> [Supplied material]

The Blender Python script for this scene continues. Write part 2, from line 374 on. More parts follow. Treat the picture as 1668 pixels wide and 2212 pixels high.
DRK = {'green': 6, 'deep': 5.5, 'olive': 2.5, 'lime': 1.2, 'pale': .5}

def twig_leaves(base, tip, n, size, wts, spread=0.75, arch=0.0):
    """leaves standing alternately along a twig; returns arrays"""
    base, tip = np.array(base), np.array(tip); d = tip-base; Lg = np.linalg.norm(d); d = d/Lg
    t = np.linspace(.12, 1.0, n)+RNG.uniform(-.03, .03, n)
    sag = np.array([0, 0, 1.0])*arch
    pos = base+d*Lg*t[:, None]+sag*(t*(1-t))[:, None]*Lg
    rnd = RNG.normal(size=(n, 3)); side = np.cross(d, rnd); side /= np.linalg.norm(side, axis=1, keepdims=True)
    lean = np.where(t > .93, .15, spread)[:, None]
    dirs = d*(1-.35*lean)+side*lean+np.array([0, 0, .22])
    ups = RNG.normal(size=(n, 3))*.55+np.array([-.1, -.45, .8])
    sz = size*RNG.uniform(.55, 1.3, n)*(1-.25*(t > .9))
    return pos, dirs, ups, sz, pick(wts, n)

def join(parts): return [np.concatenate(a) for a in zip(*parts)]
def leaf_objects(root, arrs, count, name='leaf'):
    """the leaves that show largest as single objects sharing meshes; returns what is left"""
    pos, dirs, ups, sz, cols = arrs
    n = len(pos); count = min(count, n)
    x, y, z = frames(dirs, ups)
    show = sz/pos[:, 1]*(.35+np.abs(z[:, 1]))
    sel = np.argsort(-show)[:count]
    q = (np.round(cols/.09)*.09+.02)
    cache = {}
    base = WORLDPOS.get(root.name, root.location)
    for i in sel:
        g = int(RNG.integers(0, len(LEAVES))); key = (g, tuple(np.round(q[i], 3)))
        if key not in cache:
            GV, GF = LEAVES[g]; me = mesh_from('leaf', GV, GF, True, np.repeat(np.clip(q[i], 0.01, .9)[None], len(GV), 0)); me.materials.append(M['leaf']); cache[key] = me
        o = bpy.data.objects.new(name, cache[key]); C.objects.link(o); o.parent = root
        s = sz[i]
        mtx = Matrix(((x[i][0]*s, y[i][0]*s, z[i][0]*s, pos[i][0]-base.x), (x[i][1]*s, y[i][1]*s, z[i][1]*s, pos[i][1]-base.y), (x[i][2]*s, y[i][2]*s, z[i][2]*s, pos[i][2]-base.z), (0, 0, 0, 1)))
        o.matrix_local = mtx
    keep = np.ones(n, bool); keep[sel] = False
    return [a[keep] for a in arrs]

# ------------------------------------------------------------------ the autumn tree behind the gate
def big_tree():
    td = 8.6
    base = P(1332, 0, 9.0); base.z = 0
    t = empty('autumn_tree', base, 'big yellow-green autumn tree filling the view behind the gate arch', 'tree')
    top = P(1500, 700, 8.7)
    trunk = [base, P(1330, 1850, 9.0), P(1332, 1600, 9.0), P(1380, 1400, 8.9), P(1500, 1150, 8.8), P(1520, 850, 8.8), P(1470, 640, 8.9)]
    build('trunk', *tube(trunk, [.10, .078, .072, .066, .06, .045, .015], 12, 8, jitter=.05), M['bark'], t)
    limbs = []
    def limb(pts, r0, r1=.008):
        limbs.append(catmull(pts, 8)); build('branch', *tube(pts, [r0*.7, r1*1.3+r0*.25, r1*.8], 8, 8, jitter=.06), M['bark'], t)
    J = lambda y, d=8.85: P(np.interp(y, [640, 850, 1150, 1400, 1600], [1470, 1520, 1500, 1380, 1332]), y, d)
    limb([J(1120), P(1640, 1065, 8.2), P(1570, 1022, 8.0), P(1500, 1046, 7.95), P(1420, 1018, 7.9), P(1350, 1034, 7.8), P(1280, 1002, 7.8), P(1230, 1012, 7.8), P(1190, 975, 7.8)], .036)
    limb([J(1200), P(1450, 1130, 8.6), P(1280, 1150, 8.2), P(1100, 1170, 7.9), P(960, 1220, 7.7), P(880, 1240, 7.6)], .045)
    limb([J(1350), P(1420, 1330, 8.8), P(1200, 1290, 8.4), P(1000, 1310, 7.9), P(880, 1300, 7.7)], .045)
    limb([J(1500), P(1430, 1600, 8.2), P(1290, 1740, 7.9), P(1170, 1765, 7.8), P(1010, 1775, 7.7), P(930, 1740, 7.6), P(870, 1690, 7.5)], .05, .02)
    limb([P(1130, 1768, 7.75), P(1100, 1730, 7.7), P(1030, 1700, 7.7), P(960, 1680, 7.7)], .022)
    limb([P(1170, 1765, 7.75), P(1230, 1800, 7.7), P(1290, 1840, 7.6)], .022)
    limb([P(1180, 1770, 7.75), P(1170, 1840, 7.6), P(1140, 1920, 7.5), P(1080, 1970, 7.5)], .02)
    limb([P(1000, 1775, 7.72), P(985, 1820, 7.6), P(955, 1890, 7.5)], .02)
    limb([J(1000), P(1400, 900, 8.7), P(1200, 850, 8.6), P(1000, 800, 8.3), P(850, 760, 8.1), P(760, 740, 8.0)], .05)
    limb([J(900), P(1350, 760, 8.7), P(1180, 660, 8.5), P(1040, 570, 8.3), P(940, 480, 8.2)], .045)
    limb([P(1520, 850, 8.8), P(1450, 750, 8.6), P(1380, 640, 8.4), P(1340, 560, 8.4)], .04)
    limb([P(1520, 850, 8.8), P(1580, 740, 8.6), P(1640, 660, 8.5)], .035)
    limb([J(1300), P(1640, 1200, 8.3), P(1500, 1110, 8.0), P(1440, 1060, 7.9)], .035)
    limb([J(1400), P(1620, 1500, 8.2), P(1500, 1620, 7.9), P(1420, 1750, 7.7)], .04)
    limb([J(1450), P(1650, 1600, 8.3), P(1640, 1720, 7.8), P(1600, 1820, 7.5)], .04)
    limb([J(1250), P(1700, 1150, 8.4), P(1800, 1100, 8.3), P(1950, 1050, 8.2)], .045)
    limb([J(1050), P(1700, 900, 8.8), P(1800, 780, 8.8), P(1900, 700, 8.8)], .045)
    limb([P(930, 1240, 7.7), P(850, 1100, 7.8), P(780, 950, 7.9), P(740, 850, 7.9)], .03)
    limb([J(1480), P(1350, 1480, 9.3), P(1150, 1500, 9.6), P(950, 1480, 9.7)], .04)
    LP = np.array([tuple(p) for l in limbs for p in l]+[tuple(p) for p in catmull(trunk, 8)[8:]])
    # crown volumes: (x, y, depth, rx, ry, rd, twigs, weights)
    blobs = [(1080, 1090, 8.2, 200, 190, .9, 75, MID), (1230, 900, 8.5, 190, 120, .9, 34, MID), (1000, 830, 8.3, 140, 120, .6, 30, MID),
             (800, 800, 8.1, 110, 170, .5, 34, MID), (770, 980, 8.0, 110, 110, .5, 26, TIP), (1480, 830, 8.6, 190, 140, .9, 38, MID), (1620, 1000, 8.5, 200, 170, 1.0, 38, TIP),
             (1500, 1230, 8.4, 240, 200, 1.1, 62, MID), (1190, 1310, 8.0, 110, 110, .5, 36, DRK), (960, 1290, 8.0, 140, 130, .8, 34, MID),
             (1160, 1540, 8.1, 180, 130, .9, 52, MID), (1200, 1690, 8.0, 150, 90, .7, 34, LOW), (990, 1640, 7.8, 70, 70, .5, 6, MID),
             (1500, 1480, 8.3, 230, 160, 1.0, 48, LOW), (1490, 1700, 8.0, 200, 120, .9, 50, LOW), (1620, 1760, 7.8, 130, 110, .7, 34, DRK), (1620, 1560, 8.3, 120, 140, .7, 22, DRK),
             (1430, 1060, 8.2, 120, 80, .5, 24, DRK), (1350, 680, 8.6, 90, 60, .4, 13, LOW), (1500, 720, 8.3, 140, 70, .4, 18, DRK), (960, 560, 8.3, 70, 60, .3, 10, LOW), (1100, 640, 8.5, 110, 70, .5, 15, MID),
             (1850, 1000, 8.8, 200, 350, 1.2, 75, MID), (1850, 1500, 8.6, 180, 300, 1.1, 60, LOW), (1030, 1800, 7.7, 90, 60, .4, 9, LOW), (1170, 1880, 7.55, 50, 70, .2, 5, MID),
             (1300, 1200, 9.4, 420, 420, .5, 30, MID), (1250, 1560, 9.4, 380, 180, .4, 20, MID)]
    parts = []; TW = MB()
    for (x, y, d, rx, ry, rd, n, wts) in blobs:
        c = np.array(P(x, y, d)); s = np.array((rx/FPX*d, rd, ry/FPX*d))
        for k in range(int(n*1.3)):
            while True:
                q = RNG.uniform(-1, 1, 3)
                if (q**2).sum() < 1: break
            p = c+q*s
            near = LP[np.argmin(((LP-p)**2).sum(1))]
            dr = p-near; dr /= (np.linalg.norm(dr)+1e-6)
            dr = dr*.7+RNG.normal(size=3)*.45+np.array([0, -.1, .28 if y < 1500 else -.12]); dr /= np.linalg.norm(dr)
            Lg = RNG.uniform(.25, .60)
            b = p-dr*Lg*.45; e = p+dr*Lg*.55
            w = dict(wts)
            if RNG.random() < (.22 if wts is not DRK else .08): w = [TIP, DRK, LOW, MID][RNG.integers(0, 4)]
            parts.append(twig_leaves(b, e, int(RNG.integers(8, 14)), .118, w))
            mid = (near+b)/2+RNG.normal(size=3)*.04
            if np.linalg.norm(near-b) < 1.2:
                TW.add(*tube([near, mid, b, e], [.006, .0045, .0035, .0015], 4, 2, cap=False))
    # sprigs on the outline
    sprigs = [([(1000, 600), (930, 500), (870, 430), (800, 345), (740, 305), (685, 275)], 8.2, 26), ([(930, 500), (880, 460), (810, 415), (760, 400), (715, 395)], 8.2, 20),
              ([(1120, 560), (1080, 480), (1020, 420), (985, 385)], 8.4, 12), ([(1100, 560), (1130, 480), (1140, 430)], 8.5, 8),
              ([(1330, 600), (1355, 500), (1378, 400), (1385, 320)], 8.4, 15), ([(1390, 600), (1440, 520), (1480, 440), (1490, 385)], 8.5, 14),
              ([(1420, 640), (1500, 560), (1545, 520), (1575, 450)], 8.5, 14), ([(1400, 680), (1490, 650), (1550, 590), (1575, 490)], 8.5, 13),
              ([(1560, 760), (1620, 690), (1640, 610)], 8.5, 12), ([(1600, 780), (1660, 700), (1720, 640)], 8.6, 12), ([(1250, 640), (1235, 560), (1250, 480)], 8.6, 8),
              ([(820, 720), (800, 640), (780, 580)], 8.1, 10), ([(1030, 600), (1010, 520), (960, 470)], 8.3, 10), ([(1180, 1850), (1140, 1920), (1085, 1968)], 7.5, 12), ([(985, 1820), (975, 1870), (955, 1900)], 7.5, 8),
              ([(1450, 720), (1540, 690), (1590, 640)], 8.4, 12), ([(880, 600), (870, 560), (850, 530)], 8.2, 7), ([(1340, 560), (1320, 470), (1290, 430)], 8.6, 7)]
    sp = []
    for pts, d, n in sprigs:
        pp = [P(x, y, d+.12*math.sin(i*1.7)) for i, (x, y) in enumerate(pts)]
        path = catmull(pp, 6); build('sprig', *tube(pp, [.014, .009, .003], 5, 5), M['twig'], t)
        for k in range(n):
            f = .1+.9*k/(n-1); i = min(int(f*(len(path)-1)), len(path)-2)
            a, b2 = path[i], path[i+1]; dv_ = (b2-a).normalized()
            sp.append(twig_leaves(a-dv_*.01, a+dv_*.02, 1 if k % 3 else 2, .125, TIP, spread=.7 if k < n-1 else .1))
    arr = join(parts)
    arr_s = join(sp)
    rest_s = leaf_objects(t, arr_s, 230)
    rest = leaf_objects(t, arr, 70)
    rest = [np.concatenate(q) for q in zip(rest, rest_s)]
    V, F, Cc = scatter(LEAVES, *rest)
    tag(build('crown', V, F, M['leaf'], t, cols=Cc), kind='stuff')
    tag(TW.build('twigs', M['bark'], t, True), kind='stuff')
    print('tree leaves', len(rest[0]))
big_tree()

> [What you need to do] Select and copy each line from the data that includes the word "crown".

> [Solution to this task]
    # crown volumes: (x, y, depth, rx, ry, rd, twigs, weights)
    tag(build('crown', V, F, M['leaf'], t, cols=Cc), kind='stuff')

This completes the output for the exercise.